**DATA SEGMENT**
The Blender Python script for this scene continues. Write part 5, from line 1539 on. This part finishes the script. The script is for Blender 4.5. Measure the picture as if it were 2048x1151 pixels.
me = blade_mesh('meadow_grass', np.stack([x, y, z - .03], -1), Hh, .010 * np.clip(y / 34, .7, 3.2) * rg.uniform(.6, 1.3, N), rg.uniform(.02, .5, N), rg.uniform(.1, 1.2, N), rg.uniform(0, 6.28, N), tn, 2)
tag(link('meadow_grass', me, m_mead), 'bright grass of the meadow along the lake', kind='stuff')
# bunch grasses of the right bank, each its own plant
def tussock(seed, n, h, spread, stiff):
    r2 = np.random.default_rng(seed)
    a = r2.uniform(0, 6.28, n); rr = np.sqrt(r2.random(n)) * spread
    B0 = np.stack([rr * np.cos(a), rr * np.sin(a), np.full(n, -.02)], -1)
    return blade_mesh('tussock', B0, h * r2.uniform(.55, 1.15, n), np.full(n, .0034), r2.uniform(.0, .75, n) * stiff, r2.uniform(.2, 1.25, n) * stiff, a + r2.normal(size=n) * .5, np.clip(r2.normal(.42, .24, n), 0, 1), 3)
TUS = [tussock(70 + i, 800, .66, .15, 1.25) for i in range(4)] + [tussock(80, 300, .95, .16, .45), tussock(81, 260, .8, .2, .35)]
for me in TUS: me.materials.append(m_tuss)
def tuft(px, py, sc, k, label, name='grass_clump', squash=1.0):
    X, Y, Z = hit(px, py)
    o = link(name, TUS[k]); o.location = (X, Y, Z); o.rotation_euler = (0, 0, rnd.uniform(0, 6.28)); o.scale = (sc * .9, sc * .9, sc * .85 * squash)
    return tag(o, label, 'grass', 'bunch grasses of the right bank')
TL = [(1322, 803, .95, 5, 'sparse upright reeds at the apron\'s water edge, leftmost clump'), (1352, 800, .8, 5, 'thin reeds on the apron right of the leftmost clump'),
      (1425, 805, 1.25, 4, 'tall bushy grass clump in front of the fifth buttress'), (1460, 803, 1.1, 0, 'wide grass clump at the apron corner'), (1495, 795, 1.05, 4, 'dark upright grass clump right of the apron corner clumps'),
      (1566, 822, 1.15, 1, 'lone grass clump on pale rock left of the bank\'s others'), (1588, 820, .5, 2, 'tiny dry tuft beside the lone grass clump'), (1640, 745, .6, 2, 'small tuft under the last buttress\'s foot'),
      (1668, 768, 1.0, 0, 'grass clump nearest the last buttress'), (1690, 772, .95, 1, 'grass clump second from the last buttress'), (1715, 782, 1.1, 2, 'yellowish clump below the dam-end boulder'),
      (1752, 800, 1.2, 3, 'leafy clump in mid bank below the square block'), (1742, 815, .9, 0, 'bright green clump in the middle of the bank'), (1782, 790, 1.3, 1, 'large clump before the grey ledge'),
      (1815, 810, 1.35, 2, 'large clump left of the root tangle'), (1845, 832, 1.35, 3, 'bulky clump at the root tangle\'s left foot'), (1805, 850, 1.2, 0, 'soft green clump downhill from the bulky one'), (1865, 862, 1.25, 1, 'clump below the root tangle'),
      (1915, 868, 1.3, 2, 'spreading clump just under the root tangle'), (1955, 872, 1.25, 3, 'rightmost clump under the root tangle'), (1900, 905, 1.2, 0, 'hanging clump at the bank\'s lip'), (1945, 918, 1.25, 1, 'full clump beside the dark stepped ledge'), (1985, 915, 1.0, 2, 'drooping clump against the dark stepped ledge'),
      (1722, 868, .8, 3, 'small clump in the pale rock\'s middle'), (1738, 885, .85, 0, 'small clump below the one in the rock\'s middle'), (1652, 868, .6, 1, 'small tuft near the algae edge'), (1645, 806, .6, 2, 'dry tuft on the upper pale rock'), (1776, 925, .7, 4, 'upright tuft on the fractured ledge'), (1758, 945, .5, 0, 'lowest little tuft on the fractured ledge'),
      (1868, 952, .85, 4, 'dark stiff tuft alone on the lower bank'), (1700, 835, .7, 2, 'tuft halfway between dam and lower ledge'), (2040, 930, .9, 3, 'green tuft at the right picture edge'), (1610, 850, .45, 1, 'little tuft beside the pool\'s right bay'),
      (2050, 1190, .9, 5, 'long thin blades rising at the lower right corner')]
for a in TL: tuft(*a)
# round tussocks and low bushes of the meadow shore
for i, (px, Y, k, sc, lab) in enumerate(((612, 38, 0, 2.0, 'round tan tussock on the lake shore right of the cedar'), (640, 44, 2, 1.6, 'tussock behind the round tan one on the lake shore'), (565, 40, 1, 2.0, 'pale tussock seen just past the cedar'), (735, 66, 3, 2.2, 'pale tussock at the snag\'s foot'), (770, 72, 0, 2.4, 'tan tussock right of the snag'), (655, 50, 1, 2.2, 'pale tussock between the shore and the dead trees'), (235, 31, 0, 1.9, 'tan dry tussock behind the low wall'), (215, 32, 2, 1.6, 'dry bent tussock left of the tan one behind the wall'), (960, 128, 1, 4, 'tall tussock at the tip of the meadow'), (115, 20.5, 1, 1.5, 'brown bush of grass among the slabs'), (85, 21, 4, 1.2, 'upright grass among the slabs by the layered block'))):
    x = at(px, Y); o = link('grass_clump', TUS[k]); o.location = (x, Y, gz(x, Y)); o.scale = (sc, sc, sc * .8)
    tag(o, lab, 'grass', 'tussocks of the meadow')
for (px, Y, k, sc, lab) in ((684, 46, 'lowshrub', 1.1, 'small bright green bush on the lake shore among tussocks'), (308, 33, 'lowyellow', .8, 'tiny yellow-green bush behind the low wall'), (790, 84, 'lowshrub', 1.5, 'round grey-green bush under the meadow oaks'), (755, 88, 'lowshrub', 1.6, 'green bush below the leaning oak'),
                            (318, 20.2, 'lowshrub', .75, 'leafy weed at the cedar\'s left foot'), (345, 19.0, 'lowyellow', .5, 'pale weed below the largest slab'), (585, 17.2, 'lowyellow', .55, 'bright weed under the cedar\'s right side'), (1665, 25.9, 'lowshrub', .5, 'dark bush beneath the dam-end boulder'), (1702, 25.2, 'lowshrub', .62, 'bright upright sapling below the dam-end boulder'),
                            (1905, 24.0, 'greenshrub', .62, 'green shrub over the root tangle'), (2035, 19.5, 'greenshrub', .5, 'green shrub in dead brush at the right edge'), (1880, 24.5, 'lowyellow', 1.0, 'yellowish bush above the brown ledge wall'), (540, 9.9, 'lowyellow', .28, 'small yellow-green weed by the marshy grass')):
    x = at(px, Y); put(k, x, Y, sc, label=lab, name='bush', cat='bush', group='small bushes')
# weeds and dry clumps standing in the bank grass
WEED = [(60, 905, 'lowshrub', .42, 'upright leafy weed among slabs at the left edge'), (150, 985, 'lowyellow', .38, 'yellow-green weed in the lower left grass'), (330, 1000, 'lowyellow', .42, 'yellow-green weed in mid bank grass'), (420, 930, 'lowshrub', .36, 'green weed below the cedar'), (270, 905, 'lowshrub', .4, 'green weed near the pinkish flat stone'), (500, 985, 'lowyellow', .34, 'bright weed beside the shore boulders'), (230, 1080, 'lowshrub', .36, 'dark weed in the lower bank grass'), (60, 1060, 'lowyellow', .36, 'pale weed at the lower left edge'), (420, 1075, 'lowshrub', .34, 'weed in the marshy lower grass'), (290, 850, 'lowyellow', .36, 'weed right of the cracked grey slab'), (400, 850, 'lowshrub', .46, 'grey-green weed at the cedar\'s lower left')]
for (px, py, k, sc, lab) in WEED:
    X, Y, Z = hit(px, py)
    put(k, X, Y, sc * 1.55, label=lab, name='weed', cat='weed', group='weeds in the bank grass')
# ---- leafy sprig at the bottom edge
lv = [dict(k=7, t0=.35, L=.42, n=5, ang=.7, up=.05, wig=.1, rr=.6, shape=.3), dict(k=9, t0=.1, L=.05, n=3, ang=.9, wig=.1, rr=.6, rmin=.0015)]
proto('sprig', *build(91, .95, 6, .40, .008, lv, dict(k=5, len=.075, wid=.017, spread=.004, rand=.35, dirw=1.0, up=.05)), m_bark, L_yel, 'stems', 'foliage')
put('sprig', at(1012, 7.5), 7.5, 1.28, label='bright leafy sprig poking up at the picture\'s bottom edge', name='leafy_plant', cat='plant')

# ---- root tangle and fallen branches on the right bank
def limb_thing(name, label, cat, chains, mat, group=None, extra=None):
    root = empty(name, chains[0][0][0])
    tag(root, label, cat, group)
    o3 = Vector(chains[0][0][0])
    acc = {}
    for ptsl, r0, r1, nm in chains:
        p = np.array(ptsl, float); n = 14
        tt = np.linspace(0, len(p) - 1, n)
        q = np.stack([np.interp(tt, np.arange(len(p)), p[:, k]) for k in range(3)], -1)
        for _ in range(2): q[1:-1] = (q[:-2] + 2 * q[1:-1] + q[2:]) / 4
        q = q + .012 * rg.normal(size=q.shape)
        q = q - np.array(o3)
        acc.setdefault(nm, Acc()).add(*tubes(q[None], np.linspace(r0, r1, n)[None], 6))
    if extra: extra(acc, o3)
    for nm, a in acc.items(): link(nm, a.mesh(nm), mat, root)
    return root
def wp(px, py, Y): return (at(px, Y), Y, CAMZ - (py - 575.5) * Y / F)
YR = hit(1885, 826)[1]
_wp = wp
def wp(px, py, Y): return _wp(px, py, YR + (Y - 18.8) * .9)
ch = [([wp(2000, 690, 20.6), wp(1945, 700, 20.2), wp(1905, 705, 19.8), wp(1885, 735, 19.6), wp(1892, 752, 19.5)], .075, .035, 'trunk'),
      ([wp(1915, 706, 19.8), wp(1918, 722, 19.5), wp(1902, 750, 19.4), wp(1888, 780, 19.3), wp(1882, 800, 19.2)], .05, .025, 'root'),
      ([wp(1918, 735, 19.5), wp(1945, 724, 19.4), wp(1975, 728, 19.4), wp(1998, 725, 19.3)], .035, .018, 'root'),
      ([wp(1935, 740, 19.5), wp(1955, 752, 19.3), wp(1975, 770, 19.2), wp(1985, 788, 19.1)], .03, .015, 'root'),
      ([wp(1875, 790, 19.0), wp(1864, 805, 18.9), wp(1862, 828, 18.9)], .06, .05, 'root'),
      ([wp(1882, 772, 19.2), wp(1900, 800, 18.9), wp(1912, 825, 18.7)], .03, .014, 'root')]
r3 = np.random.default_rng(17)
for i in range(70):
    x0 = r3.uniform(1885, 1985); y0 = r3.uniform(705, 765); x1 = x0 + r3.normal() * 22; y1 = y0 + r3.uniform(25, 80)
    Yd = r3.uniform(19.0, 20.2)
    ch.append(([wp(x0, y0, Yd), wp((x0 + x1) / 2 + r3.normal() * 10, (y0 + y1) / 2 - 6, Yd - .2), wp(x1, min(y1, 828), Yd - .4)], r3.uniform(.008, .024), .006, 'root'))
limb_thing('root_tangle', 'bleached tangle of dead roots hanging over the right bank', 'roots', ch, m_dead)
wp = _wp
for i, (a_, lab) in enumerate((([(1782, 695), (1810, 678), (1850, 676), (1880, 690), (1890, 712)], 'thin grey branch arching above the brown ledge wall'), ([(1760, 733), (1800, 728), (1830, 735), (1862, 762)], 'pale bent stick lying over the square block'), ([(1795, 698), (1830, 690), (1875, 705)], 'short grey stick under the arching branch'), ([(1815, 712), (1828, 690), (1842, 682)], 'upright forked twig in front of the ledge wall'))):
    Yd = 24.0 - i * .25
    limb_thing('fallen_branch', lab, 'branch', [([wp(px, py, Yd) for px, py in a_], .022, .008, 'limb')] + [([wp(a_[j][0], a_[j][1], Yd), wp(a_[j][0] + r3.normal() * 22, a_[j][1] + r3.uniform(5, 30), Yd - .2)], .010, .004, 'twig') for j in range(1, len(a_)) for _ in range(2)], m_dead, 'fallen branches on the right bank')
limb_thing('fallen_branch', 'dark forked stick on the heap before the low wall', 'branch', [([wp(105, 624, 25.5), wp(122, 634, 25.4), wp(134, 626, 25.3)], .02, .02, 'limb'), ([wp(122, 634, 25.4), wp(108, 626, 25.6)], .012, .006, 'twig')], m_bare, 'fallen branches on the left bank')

**WRITTEN PROBLEM**
Which lines contain "picture"? Show each of them.

**RESPONSE FOR THIS EXERCISE**
The Blender Python script for this scene continues. Write part 5, from line 1539 on. This part finishes the script. The script is for Blender 4.5. Measure the picture as if it were 2048x1151 pixels.
      (1868, 952, .85, 4, 'dark stiff tuft alone on the lower bank'), (1700, 835, .7, 2, 'tuft halfway between dam and lower ledge'), (2040, 930, .9, 3, 'green tuft at the right picture edge'), (1610, 850, .45, 1, 'little tuft beside the pool\'s right bay'),
put('sprig', at(1012, 7.5), 7.5, 1.28, label='bright leafy sprig poking up at the picture\'s bottom edge', name='leafy_plant', cat='plant')